You can go home again, but maybe you shouldn’t…

Hmph. I don’t remember it saying that…
photo by raider of gin via Flickr & Wikimedia Commons

Last night I dreamed I was reading my withered 1943 edition of A Tree Grows in Brooklyn, its pages crisp as dead leaves, its spine cracking and exposed like a split, downed tree branch. And even as it was disintegrating, I kept turning the pages.

I realized this morning my dream was a metaphor for my latest experience in reading the book. A few moments later, I saw it was a metaphor for the book itself. And only now do I understand it was a metaphor for life.

I’m not certain what caused me to read A Tree Grows in Brooklyn again. I still own the worn copy I had as a little girl. Its headcap and tail are frayed and the pages are barely holding on. It was printed in 1943 by The Blakiston Company of Philadelphia. On the copyright page it says: This edition made by special arrangement with Harper & Brothers.

It’s old.

Recently I skimmed over an article called Why I’m Leaving Goodreads. The gist of it was that Gracy Olmstead found that listing books to read made her anxious to have them read. I can understand that. Once, I tried to take part in Dean Wesley Smith’s writing streaks challenge, in which one keeps track of how many words he’s written each week, or day, or something like that. And you have to keep it up to continue your “streak.” I found myself more interested in the number of words I was putting on the screen than what I was writing. I stopped it fairly quickly.

Writing isn’t a chore.

Well, okay, sometimes it is. Sometimes there’s something you have to write and you’re anxious about it and you aren’t sure how to proceed and it becomes like a heavy chain around your neck and there’s nothing for it but to put your butt in the chair and get through it.

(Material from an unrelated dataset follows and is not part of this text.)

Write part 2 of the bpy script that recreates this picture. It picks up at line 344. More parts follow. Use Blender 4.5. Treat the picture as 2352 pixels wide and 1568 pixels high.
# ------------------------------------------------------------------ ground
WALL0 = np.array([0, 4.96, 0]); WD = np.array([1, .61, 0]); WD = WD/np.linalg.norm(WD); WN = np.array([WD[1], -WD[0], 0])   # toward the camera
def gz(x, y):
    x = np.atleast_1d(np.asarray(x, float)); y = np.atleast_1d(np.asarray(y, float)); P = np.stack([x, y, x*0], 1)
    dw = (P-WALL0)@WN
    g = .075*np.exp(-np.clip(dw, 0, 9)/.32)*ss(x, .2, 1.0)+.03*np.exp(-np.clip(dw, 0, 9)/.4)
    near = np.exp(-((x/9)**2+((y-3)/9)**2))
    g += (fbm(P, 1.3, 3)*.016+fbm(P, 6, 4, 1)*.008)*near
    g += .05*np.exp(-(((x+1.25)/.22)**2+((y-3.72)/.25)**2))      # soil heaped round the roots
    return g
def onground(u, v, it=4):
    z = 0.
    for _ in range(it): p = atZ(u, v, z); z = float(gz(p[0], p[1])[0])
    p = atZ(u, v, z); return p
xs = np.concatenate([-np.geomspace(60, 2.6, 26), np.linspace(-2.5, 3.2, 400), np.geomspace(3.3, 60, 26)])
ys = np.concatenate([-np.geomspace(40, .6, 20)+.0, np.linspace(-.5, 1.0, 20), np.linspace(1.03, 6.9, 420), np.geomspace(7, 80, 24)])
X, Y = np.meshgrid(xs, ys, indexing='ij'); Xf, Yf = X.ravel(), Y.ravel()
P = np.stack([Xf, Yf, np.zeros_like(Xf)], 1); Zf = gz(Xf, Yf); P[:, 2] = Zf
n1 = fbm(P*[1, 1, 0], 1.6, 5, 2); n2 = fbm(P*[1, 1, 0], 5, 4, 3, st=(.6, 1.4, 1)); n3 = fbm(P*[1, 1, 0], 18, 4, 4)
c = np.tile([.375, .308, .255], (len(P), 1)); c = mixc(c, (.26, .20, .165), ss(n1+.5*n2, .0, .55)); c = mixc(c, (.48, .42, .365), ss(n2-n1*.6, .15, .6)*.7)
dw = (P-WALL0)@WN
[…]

But it shouldn’t be a chore. And reading should not ever be a chore. For me, however, Goodreads is just another place to help me keep track. I keep a list of what I’ve read on my website. But at Goodreads, I can have a list of what I’d like to read.

The point being, that I kept seeing A Tree Grows in Brooklyn on my Goodreads “read” shelf, and on my bookshelf at home–I walked by it fifty times a day, I’m sure. And, I decided to put it on my “to read” shelf. One day, I was going to read it again.

And that day finally came after I’d read I Was There the Night He Died. But when I picked the book off my shelf and started turning pages, I realized it was too old, too delicate to read. It was almost as if the book was warning me–telling me to stay away. But I didn’t hear it.

I know now what it was saying: I’m not the same. We’re older now. Things have changed. It won’t be the same…

But I purchased a Kindle edition and started reading. And the book was right. It wasn’t the same at all. Now that I’m older, and a big, fancy, whoop-dee-doo writer, the book had lost its five-star charm. I’d remembered the story and forgot the writing, if I ever noticed the writing to begin with.

Suffice it to say, I nearly destroyed the book in reading it again.

From the forward by Anna Quindlen, I learned that the book was written as memoir and “reconfigured as fiction at the request of an editor at its publishing house.” And therein lies the problem. The moralizing, the head-hopping, the divulging of the motivations behind characters’ actions, things Francie couldn’t possibly know, make so much more sense from the perspective of a memoir.

I’m not saying it couldn’t have worked brilliantly as pure fiction; it could have. But it didn’t. Nonetheless, the story was still wonderful, just tipped with a slice of sadness at my realization that it wasn’t as good as I remembered it.

It was like going home to the old neighborhood in which you grew up to find that your house is so much smaller than you remembered and instead of the dim yellow haze of sunshine in your mind, it’s cast in harsh white light. You still have the fond memories, but now they’re so obviously…well, old.

Reading A Tree Grows in Brooklyn again was almost like seeing your first crush at a reunion and wondering what the hell you ever saw in that. Almost that bad, but not quite. The book was saved by the gems that still lie within its pages. (Old boyfriends never seem to keep the gems–I think we imagine them there to begin with.)

The experience made me wonder about Gone With the Wind (talk about a metaphor), a novel I’ve read some seventeen times and still think is fabulous. Is it only because I continued reading it year after year as I grew up? So that its flaws (as if) have slipped past me or become part of me? If I wait to read it again when I’m 90, will it have suffered from the time away?

I don’t know. I only know that I am ever more aware that life is a crumbling and a fading away and when you look back, you’re seeing–not necessarily what you want to see only, but–what hit you the hardest, what touched you the most, what broke your heart, or made you fall in love, whether real or imagined.

And so it is with trepidation, and a sense of wonder, that we should return to what we thought we knew.